Aos navegantes de primeira viagem, vale frisar que Amor, Sublime Amor nada mais é do que uma variação de Romeu e Julieta, onde os Montéquios e Capuletos são substituídos pelos Jets e Sharks, gangues rivais — uma norte-americana, outra porto-riquenha — que disputam o controle do bairro de Upper West Side na Nova Iorque de 1957. Um amor proibido, claro, nasce entre os dois guetos, colocando à prova a lealdade, os valores e os limites dos envolvidos. Acontece que, se, por um lado, Amor, Sublime Amor é gracioso ao preservar um arco dramático clássico, por outro, pouco atualiza ou inova no discurso de questões sempre tão urgentes — e, hoje, ainda mais — como miscigenação e preconceito.

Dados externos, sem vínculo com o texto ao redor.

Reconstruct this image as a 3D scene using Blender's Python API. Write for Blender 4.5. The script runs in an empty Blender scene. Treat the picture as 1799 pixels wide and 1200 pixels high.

O romance proibido da trama nos leva a outro ponto que não chega a brilhar em Amor, Sublime Amor: o casal María e Tony, interpretados, respectivamente, por Rachel Zegler e Ansel Elgort. Ela é uma revelação em seu primeiro grande papel no cinema e já tem colhido importantes reconhecimentos, a exemplo do prêmio de melhor atriz no National Board of Review. Já Ansel Elgort, que conquistou incontáveis corações com o sucesso de A Culpa é das Estrelas e foi acusado de abuso sexual no ano passado, puxa a energia do filme para baixo devido a uma apatia que, além de estar em descompasso com Zegler, não é amortecida nem nos números musicais onde ele, um garoto alto, jovem e bem preparado fisicamente para o gênero, poderia brilhar.

Em contraste, os coadjuvantes compensam e não deixam que Amor, Sublime Amor se torne um relato romântico enfadonho em função da falta de faíscas entre o casal principal. Destaco a presença de Ariana DeBose, recentemente sabotada pela ruindade de A Festa de Formatura e aqui devidamente valorizada na pele da porto-riquenha Anita. DeBose, assumindo o papel que rendeu o Oscar de melhor atriz coadjuvante a Rita Moreno no longa original, tem grande presença e carisma ao longo de todo o filme, também dando conta da parte mais dramática no terço final da trama. Por falar em Moreno, ela tem um papel bastante pequeno (e reimaginado para ela) que acaba com brilho próprio devido a todo o afeto envolvendo o retorno da atriz a um dos projetos mais importantes da sua carreira.

Sob a perspectiva artística de um musical, Spielberg não titubeia ao explorar diversos elementos clássicos do gênero. Naturalmente, as coreografias de Justin Peck são um show à parte, adotando um tom mais expansivo e livre do que o original. Amor, Sublime Amor é pura corporalidade, e o dinamismo dos números musicais é potencializado pela trilha de Leonard Berstein, aqui conduzida por Gustavo Dudamel, com arranjos de David Newman performados pela Orquestra Filarmônica de Nova Iorque. O uso da trilha é um dos pontos altos da refilmagem, com grande poder narrativo e responsável por ritmar uma imensa parcela das cenas. Assusta, portanto, que as legendas brasileiras optem tanto por usar as letras da versão traduzida para o português do libreto original e não nas letras do próprio filme, o que é bastante problemático para quem consegue fazer as comparações.

Em última análise, conjugando todos os acertos, percebe-se que a vitória é mesmo de Spielberg. Talvez as baixíssimas expectativas que eu nutria por este remake e a falta de identificação com o filme original tenham colaborado em peso para a minha surpresa com a versão 2021 de Amor, Sublime Amor, mas não deixo de pensar sobre o quanto o cineasta está mais arejado e flutuante aqui, sem ter zelo excessivo pelo trabalho de Robert Wise (não se trata de uma refilmagem quadro a quadro ou de uma obra recheada de easter eggs) e valorizando as possibilidades clássicas de um gênero suscetível a muitas gamas de sentimentos e imaginação. Como musical, funcionou muito bem para mim. Para a carreira atual de Spielberg, ainda mais.